**Requirement:** Find how many lines hold the word "script" and give that number only.

**Items:**

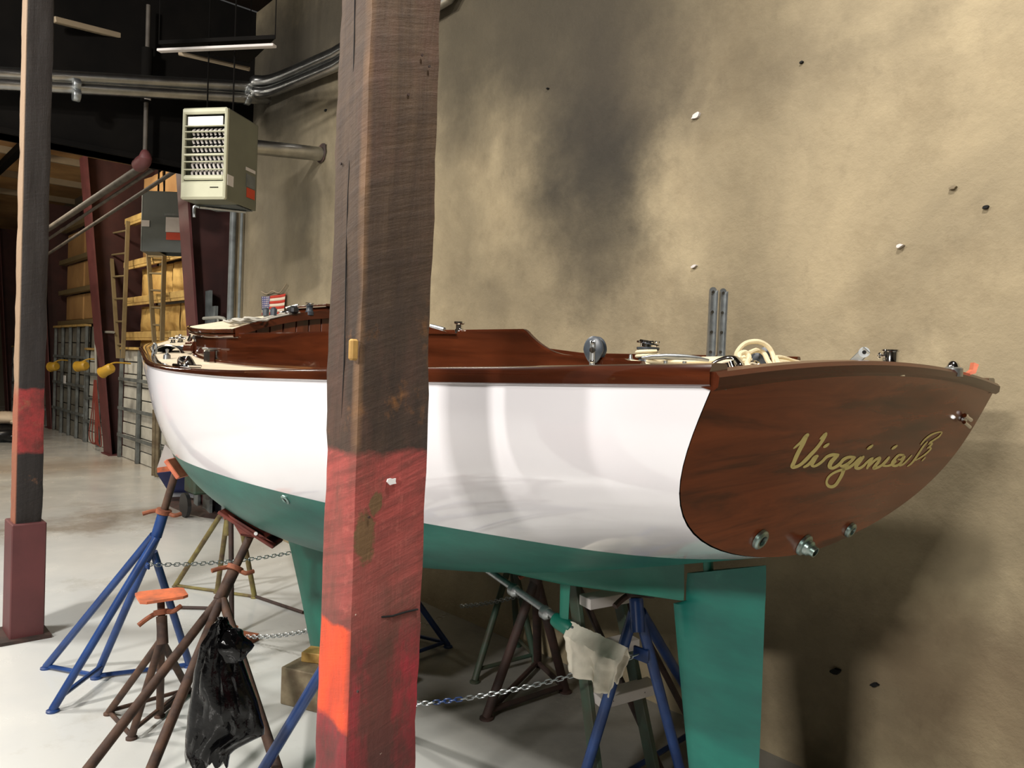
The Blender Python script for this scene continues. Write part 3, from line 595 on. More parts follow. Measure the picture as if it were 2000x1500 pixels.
# ------------------------------------------------------------------ flag pinned on the plaster wall
y = 3.275
FL = {k: at(*v, y=y) for k, v in dict(tl=(511, 579), tr=(557, 573), bl=(510, 616), br=(556, 614)).items()}
t = thing('wall_flag', mid(FL['bl'], FL['br']), 'small striped flag with blue starred corner pinned on the plaster wall', 'flag')
def fq(u, v): p = mid(mid(FL['tl'], FL['tr'], u), mid(FL['bl'], FL['br'], u), v); return p+Vector((0, .008*math.sin(u*9+v*2), -.008*math.sin(u*math.pi)*(1-v)))
for k in range(7):
    b = MB(); u0 = .38 if k < 5 else .0; b.grid([[fq(u0+(1-u0)*i/8, (k+j)/7) for j in (0, 1)] for i in range(9)]); part('stripe', b, 'flagred' if k % 2 == 0 else 'flagwhite', t, solid=.002)
b = MB(); b.grid([[fq(.38*i/4, 5/7*j/4)+Vector((0, -.001, 0)) for j in range(5)] for i in range(5)]); cn = part('canton', b, 'flagblue', t, solid=.002)
for i in range(5):
    for j in range(6):
        c = fq(.05+.07*i, .05+.11*j)+Vector((0, -.004, 0)); b = MB(); vs = []
        for k in range(10):
            a = math.pi/2+math.pi*k/5; r = .009 if k % 2 == 0 else .004; vs.append(c+Vector((r*math.cos(a), 0, r*math.sin(a))))
        b.prism(vs, (0, .002, 0)); part('star', b, 'flagwhite', cn)
b = MB(); b.tube(bez([FL['tl']+Vector((-.01, 0, .05)), fq(.2, -.12), fq(.5, -.25), fq(.75, -.1), FL['tr']+Vector((.02, 0, .09))], 6), .006, 6); part('fringe', b, 'tan', t)
# plaster chips and nail holes on the wall
for (px, py, r, m, lab) in [(1358, 226, .035, 'label', 'pale chipped plaster patch high on the wall right of the dark smudge'), (1564, 121, .012, 'dark', 'small dark nail hole near the top of the wall'), (1860, 366, .018, 'rawwood', 'grey chip left of the dark chip at the right of the wall'), (1924, 404, .016, 'dark', 'dark chip at the far right of the wall'), (1756, 480, .018, 'label', 'white plaster chip above the stern'), (1630, 1312, .03, 'dark', 'dark hole low on the wall right of the rudder'), (1706, 1338, .022, 'dark', 'second dark hole low on the wall right of the rudder'), (1068, 172, .01, 'dark', 'small dark pock in the darkened stretch of wall'), (634, 215, .022, 'dark', 'dark hole in the wall above the flue pipe'), (1354, 520, .018, 'label', 'small pale scuff above the steel bracket')]:
    c = at(px, py, y=3.284); b = MB(); vs = []
    for k in range(11):
        a = 2*math.pi*k/11; rr = .55*r*(.7+.5*random.random()); vs.append(c+Vector((1.4*rr*math.cos(a), 0, .8*rr*math.sin(a+.4))))
    b.prism(vs, (0, .03, 0)); solo('plaster_chip' if m != 'dark' else 'wall_hole', b, m, c, lab, 'wall mark')
# ================================================================== the boat
SX = [.84, 1.5, 2.3, 3.1, 3.9, 4.6, 5.2, 5.7, 6.1, 6.35]
HP = dict(b=[.83, .844, .904, .936, .916, .751, .589, .37, .142, .013], z=[1.729, 1.705, 1.682, 1.668, 1.683, 1.73, 1.771, 1.804, 1.833, 1.841],
          k=[1.254, 1.09, .919, .808, .77, .781, .859, .986, 1.27, 1.785], n=[3.3, 2.679, 2.553, 2.466, 2.097, 1.49, 1.316, 1.211, 1.177, 1.321],
          m=[1.68, 1.55, 1.712, 1.968, 1.795, 1.822, 1.869, 1.887, 1.8, 1.642])
YC = 2.1; WL = 1.25
def gradn(xs, ys):
    n = len(xs); m = [0]*n; m[0] = (ys[1]-ys[0])/(xs[1]-xs[0]); m[-1] = (ys[-1]-ys[-2])/(xs[-1]-xs[-2])
    for i in range(1, n-1):
        h0 = xs[i]-xs[i-1]; h1 = xs[i+1]-xs[i]; m[i] = (h0*h0*ys[i+1]+(h1*h1-h0*h0)*ys[i]-h1*h1*ys[i-1])/(h0*h1*(h0+h1))
    return m
GM = {k: gradn(SX, v) for k, v in HP.items()}
def hp(k, x):
    i = 0
    while i < len(SX)-2 and x > SX[i+1]: i += 1
    h = SX[i+1]-SX[i]; t = (x-SX[i])/h; y = HP[k]; m = GM[k]
    return (2*t**3-3*t*t+1)*y[i]+(t**3-2*t*t+t)*h*m[i]+(-2*t**3+3*t*t)*y[i+1]+(t**3-t*t)*h*m[i+1]
def rake(S): return .43*max(0, min(1, 1-(S-.84)/1.6))**2
def hull_pt(S, T, side):
    b = max(hp('b', S), .01); z0 = hp('z', S); z = z0+(hp('k', S)-z0)*T
    h = b*max(1-T**hp('n', S), 0)**(1/hp('m', S))
    return Vector((-(S+rake(S)*(1.72-z)), YC+side*h, z))
NS = 96; SS = [.84+(6.35-.84)*i/NS for i in range(NS+1)]
boat = thing('sailboat', (-3.4, YC, 0), 'white sailboat with green bottom and varnished mahogany transom lettered in gold, propped on stands', 'boat')
def tw(S):
    z0 = hp('z', S); k = hp('k', S); return (z0-WL)/(z0-k) if k < WL-.002 else 1.0
ROW = [[], []]
for si, side in enumerate((-1, 1)):
    top = [[hull_pt(S, tw(S)*math.sin(math.pi/2*j/22), side) for j in range(23)] for S in SS]
    bot = []
    for S in SS:
        t0 = tw(S); a0 = math.asin(t0); bot.append([hull_pt(S, math.sin(a0+(math.pi/2-a0)*j/24), side) for j in range(25)])
    ROW[si] = [top, bot]
b = MB(); b.grid(ROW[0][0]); b.grid(ROW[1][0])
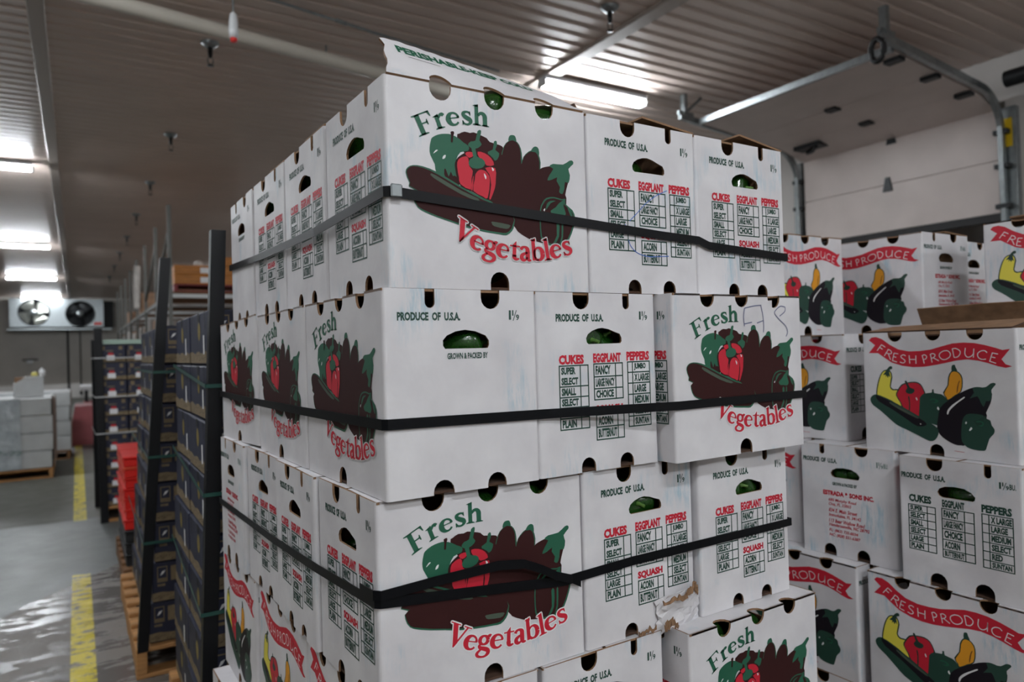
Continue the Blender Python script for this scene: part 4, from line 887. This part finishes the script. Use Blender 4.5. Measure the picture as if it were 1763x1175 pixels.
# ------------------------------------------------------------------ the white stack in front
SY = .0206
UD, VD = Vector((math.cos(SY), math.sin(SY), 0)), Vector((-math.sin(SY), math.cos(SY), 0))
L, S = .42, .3015
Z = [None, 1.525, 1.179, .834, .489, .144]
CORN = [None, (.433, 1.0818), (.4179, 1.0759), (.4038, 1.091), (.408, 1.085), (.365, 1.085)]
DIR = {0: 0, 90: PI/2, -90: -PI/2, 180: PI}
CART = {}
def put(key, row, u, v, rot, kind, label, flaps=(0, 0), du=0, dv=0, yaw=0.0, tilt=(0, 0), group=None, dz=0, ends=None):
    """u, v: near corner of the carton's footprint in the stack's own axes"""
    a, b = (L, S) if rot in (0, 180) else (S, L)
    c = Vector((*CORN[row], 0)) + UD*(u+a/2+du) + VD*(v+b/2+dv)
    h = {1: .351, 2: .3455}.get(row, .3445)
    CART[key] = carton('produce_carton', label, kind, c.x, c.y, Z[row]+.0005+dz, SY+DIR[rot]+yaw, h/.344*.9985, group or 'white vegetable cartons of the front stack', flaps, tilt, ends)
    return CART[key]
LAY = {1: 'top layer', 2: 'second layer', 3: 'third layer', 4: 'fourth layer', 5: 'lowest layer'}
# top layer
put('a1', 1, 0, 0, 0, 'veg', 'top layer corner carton with its printed flap standing open', (None, None))
put('a2', 1, L, 0, 90, 'veg', 'top layer carton with blue pen marks on its size table', (6, 0))
put('a3', 1, L+S, 0, 90, 'veg', 'top layer carton at the door end of the front, pepper in its hand hole', (8, 0), yaw=-.004)
for k, w in ((1, 'second'), (2, 'third')): put('a1%d' % k, 1, 0, k*S, 0, 'veg', '%s carton from the corner along the top layer, aisle side' % w, (2, 0), dv=.003*k, yaw=.006*(-1)**k)
put('a13', 1, 0, 3*S, 180, 'veg', 'last carton of the top layer on the aisle side, hand hole but no table', dv=.012, yaw=-.012)
# second layer
put('b1', 2, 0, 0, -90, 'veg', 'second layer corner carton, plain front reading grown and packed by')
put('b2', 2, S, 0, 90, 'veg', 'second layer carton with size tables in the middle of the front', dv=.004)
put('b3', 2, 2*S, -.040, 0, 'veg', 'second layer carton with vegetable picture and pen scrawl on the front', du=.004)
put('b11', 2, 0, L, -90, 'veg', 'second carton from the corner in the second layer, vegetable picture facing the aisle', yaw=-.008, dv=.004)
put('b12', 2, 0, 2*L, -90, 'veg', 'last carton in the second layer, vegetable picture facing the aisle', yaw=.025, dv=.008, tilt=(0, -.03), du=-.006)
# third layer
put('c1', 3, 0, 0, 0, 'veg', 'third layer corner carton under two crossing black straps, vegetable picture')
put('c2', 3, L, 0, 90, 'veg', 'third layer carton torn open at its lower corner', yaw=.006)
put('c3', 3, L+S, -.014, 90, 'veg', 'third layer carton with size tables at the door end of the front', du=.004)
for k, w in ((1, 'second'), (2, 'third')): put('c1%d' % k, 3, 0, k*S, 0, 'veg', '%s carton from the corner in the third layer, size tables facing the aisle' % w, du=-.006*k*(k == 1), dv=.003*k, yaw=.012*(-1)**k)
put('c13', 3, 0, 3*S, 180, 'produce', 'last carton of the third layer, red address print facing the aisle', dv=.012, du=-.012)
# fourth layer
put('d1', 4, 0, 0, -90, 'produce', 'fourth layer corner carton below the crossing straps, red banner facing the aisle')
put('d2', 4, S, 0, 90, 'veg', 'fourth layer carton below the torn carton', du=.006, dv=-.004)
put('d3', 4, 2*S, -.055, 0, 'veg', 'fourth layer carton with vegetable picture at the bottom of the front', du=.028)
put('d11', 4, 0, L, -90, 'produce', 'second banner carton from the corner in the fourth layer, aisle side', dv=.004)
put('d12', 4, 0, 2*L, -90, 'produce', 'last banner carton in the fourth layer, aisle side', dv=.008, du=-.008)
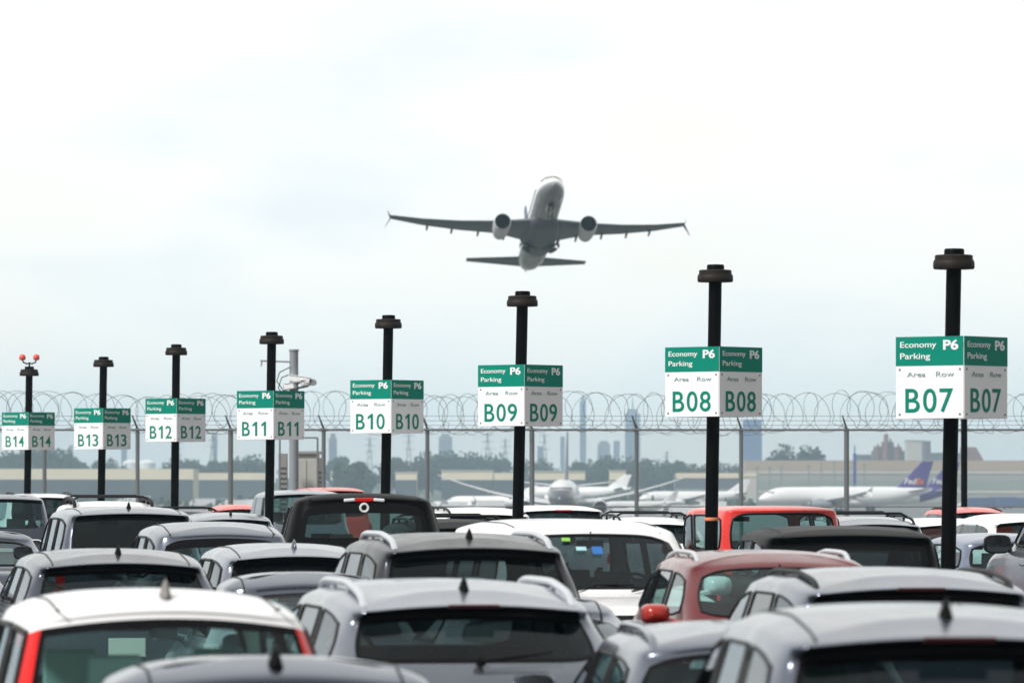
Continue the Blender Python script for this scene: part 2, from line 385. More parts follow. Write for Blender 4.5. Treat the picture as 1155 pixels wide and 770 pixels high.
def car_body(p, H, root, M, opts, level=2):
    rings, zp, ty, gy = cage(p, H)
    NB = 22
    verts = []
    for rg in rings:
        verts += list(rg) + [(-x, y, z) for (x, y, z) in reversed(rg[1:11])]
    faces = []; ids = []
    nR = len(rings)
    tv = p['tail'] if 'tail' not in opts else opts['tail']
    def ident(i, s, side):
        # i: band index between ring i and i+1, s: half segment 0..10
        q = 0 if side > 0 else 1
        if i == 7:
            if s in (0, 1): return 1
            if s in (9, 10): return 2
            if s == 3 and p['quarter']: return 3 + q
            if s == 5: return 5 + q
            if s == 7: return 7 + q
            if s == 3: return 0
            if s in (4, 6): return 9
            if s == 2 and tv == 'v': return 10 + q
            return 0
        if i == 8 and s in (0, 1) and p['quarter'] and p['deck'] > .025: return 9
        if s == 2 and tv == 'v' and i in (4, 5, 6): return 10 + q
        if i == 3 and tv == 'h':
            if s == 2: return 10 + q
        if i == 3:
            if s == 9: return 12 + q
        if i in (2,) and s == 10: return 14
        if i == 3 and s == 10: return 14
        if i in (0, 1) and opts.get('cladding', True): return 15
        return 0
    for i in range(nR - 1):
        for r in range(NB):
            a, b = i * NB + r, i * NB + (r + 1) % NB
            c, d = (i + 1) * NB + (r + 1) % NB, (i + 1) * NB + r
            s, side = (r, 1) if r < 11 else (21 - r, -1)
            faces.append((a, b, c, d)); ids.append(ident(i, s, side))
    # roof: centre line
    top = (nR - 1) * NB
    cvi = {}
    for k in range(2, 10):
        x, y, z = rings[-1][k]
        cvi[k] = len(verts); verts.append((0, y, zp(y)))
    for sgn in (1, -1):
        idx = lambda k: top + (k if sgn > 0 or k in (0, 11) else NB - k)
        for k in range(2, 9):
            faces.append((idx(k), idx(k + 1), cvi[k + 1], cvi[k])); ids.append(0)
        faces.append((idx(0), idx(1), idx(2), cvi[2])); ids.append(0)
        faces.append((idx(9), idx(10), idx(11), cvi[9])); ids.append(0)
    me = bpy.data.meshes.new('car_cage'); me.from_pydata(verts, [], faces)
    bm = bmesh.new(); bm.from_mesh(me)
    lay = bm.faces.layers.int.new('pid')
    bm.faces.ensure_lookup_table()
    for f, i_ in zip(bm.faces, ids): f[lay] = i_; f.material_index = i_
    bmesh.ops.recalc_face_normals(bm, faces=bm.faces)
    cl = bm.edges.layers.float.new('crease_edge')
    bm.verts.ensure_lookup_table()
    for e in bm.edges:
        fs = e.link_faces
        if len(fs) == 2 and fs[0][lay] != fs[1][lay]: e[cl] = .45
        ri = {v.index // NB for v in e.verts}
        if ri == {9} : e[cl] = .35
        if ri == {6}: e[cl] = .4
    bm.to_mesh(me); bm.free()
    for i_ in range(18): me.materials.append(None)
    o = bpy.data.objects.new('car_cage', me); COL.objects.link(o)
    md = o.modifiers.new('s', 'SUBSURF'); md.levels = level; md.render_levels = level
    dg = bpy.context.evaluated_depsgraph_get()
    ev = bpy.data.meshes.new_from_object(o.evaluated_get(dg))
    bpy.data.objects.remove(o); bpy.data.meshes.remove(me)
    V = [v.co.copy() for v in ev.vertices]
    by = {}
    L, h = p['L'], p['W'] / 2
    wy = (p.get('wy0', .19 * L - .02 if p['quarter'] else .215 * L), L - .19 * L)
    ra = p['wr'] + .055
    for f in ev.polygons:
        c = f.center
        pid = f.material_index
        if pid in (0, 15) and abs(c.x) > .55 * h and c.z < p['wr'] + ra + .05:
            if any((c.y - y) ** 2 + (c.z - p['wr']) ** 2 < ra * ra for y in wy): continue
        by.setdefault(pid, []).append(tuple(f.vertices))
    bpy.data.meshes.remove(ev)
    def sub(pid):
        fs = by.get(pid)
        if not fs: return None
        m_ = {}; vs_ = []; out_ = []
        for f in fs:
            nf = []
            for v in f:
                if v not in m_: m_[v] = len(vs_); vs_.append(V[v])
                nf.append(m_[v])
            out_.append(nf)
        return vs_, out_
    seal = MB()
    def emit(pid, name, m, trim=False, parent=root):
        q = sub(pid)
        if q is None: return None
        me = bpy.data.meshes.new(name); me.from_pydata(q[0], [], q[1])
        for pl in me.polygons: pl.use_smooth = True
        ob = link(name, me, m, parent)
        if trim:
            cnt = {}
            for f in q[1]:
                for a, b in zip(f, f[1:] + f[:1]): cnt[(min(a, b), max(a, b))] = cnt.get((min(a, b), max(a, b)), 0) + 1
            nxt = {}
            for (a, b), c in cnt.items():
                if c == 1: nxt.setdefault(a, []).append(b); nxt.setdefault(b, []).append(a)
            if nxt:
                st = next(iter(nxt)); loop = [st]; prev = None; cur = st
                while True:
                    n_ = [x for x in nxt[cur] if x != prev]
                    if not n_ or n_[0] == st: break
                    prev, cur = cur, n_[0]; loop.append(cur)
                seal.tube([q[0][i_] for i_ in loop], opts.get('seal', .012), 5, closed=True)
        return ob
    emit(0, 'body', M['paint'])
    tr = opts.get('near', True)
    if opts.get('frit') and by.get(1):
        cnt = {}
        for f in by[1]:
            for a, b in zip(f, f[1:] + f[:1]): cnt[(min(a, b), max(a, b))] = cnt.get((min(a, b), max(a, b)), 0) + 1
        bv = {v for e_, c in cnt.items() if c == 1 for v in e_}
        edge = [f for f in by[1] if any(v in bv for v in f)]
        by[1] = [f for f in by[1] if not any(v in bv for v in f)]
        by[16] = edge
    rw = emit(1, 'rear_window', M['rear'], tr and not opts.get('frit'))
    if by.get(16): emit(16, 'window_border', GLOSSBLACK, False, rw)
    emit(2, 'windshield', M['front'], tr)
    for k in (3, 4, 5, 6, 7, 8): emit(k, 'side_window', M['side'], tr)
    fs9 = by.pop(9, [])
    while fs9:
        comp = [fs9.pop()]; seen_v = set(comp[0]); grew = True
        while grew:
            grew = False; rest = []
            for f in fs9:
                if seen_v & set(f): comp.append(f); seen_v |= set(f); grew = True
                else: rest.append(f)
            fs9 = rest
        by[9] = comp
        cx = sum(V[v].x for f in comp for v in f) / sum(len(f) for f in comp)
        emit(9, 'pillar_trim' if abs(cx) > .2 else 'spoiler_underside', GLOSSBLACK)
    for k in (10, 11): emit(k, 'tail_light', REDLENS)
    for k in (12, 13): emit(k, 'headlight', CLEARLENS)
    emit(14, 'grille', BLACK); emit(15, 'lower_cladding', M.get('clad', BLACK))
    if seal.v: seal.build('window_seal', BLACK, root, 60)
    return zp, ty, gy, wy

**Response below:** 3